▶ [Dataset section]

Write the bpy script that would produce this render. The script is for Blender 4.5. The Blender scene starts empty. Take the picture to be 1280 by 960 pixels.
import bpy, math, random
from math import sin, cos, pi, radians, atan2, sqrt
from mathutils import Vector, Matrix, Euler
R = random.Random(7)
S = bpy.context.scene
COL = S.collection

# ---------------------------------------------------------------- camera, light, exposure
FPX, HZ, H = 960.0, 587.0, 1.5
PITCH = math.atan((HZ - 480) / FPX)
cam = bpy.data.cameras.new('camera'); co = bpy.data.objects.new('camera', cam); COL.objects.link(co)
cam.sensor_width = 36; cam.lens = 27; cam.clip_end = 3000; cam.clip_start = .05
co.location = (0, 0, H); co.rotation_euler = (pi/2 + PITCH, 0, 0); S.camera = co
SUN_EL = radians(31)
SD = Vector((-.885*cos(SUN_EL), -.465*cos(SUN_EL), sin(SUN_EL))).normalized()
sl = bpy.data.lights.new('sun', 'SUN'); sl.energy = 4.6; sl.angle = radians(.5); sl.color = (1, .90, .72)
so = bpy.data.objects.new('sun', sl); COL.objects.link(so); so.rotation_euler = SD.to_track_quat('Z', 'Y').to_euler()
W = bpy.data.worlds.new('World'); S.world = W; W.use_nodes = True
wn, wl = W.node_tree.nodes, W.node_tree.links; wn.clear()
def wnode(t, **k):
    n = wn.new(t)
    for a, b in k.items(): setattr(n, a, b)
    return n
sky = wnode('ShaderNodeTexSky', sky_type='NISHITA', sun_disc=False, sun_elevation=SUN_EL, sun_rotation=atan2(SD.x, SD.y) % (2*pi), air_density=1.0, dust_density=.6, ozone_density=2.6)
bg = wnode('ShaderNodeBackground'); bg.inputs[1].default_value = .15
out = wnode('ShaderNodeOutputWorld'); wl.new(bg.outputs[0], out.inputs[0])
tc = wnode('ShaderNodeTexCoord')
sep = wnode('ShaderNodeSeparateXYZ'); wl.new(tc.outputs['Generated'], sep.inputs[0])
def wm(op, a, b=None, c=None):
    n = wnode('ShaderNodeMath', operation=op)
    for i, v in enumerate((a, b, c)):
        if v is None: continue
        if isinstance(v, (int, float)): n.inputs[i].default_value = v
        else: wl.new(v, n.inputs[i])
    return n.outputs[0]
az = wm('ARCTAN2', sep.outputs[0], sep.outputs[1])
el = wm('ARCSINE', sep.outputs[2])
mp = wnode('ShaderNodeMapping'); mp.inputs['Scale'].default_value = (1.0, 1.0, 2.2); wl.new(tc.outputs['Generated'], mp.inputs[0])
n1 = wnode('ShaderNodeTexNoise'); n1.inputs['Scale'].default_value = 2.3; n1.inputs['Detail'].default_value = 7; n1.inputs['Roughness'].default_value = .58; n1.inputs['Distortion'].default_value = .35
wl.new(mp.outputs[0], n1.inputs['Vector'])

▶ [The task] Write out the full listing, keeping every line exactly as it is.

▶ [Solution below]
Write the bpy script that would produce this render. The script is for Blender 4.5. The Blender scene starts empty. Take the picture to be 1280 by 960 pixels.
import bpy, math, random
from math import sin, cos, pi, radians, atan2, sqrt
from mathutils import Vector, Matrix, Euler
R = random.Random(7)
S = bpy.context.scene
COL = S.collection

# ---------------------------------------------------------------- camera, light, exposure
FPX, HZ, H = 960.0, 587.0, 1.5
PITCH = math.atan((HZ - 480) / FPX)
cam = bpy.data.cameras.new('camera'); co = bpy.data.objects.new('camera', cam); COL.objects.link(co)
cam.sensor_width = 36; cam.lens = 27; cam.clip_end = 3000; cam.clip_start = .05
co.location = (0, 0, H); co.rotation_euler = (pi/2 + PITCH, 0, 0); S.camera = co
SUN_EL = radians(31)
SD = Vector((-.885*cos(SUN_EL), -.465*cos(SUN_EL), sin(SUN_EL))).normalized()
sl = bpy.data.lights.new('sun', 'SUN'); sl.energy = 4.6; sl.angle = radians(.5); sl.color = (1, .90, .72)
so = bpy.data.objects.new('sun', sl); COL.objects.link(so); so.rotation_euler = SD.to_track_quat('Z', 'Y').to_euler()
W = bpy.data.worlds.new('World'); S.world = W; W.use_nodes = True
wn, wl = W.node_tree.nodes, W.node_tree.links; wn.clear()
def wnode(t, **k):
    n = wn.new(t)
    for a, b in k.items(): setattr(n, a, b)
    return n
sky = wnode('ShaderNodeTexSky', sky_type='NISHITA', sun_disc=False, sun_elevation=SUN_EL, sun_rotation=atan2(SD.x, SD.y) % (2*pi), air_density=1.0, dust_density=.6, ozone_density=2.6)
bg = wnode('ShaderNodeBackground'); bg.inputs[1].default_value = .15
out = wnode('ShaderNodeOutputWorld'); wl.new(bg.outputs[0], out.inputs[0])
tc = wnode('ShaderNodeTexCoord')
sep = wnode('ShaderNodeSeparateXYZ'); wl.new(tc.outputs['Generated'], sep.inputs[0])
def wm(op, a, b=None, c=None):
    n = wnode('ShaderNodeMath', operation=op)
    for i, v in enumerate((a, b, c)):
        if v is None: continue
        if isinstance(v, (int, float)): n.inputs[i].default_value = v
        else: wl.new(v, n.inputs[i])
    return n.outputs[0]
az = wm('ARCTAN2', sep.outputs[0], sep.outputs[1])
el = wm('ARCSINE', sep.outputs[2])
mp = wnode('ShaderNodeMapping'); mp.inputs['Scale'].default_value = (1.0, 1.0, 2.2); wl.new(tc.outputs['Generated'], mp.inputs[0])
n1 = wnode('ShaderNodeTexNoise'); n1.inputs['Scale'].default_value = 2.3; n1.inputs['Detail'].default_value = 7; n1.inputs['Roughness'].default_value = .58; n1.inputs['Distortion'].default_value = .35
wl.new(mp.outputs[0], n1.inputs['Vector'])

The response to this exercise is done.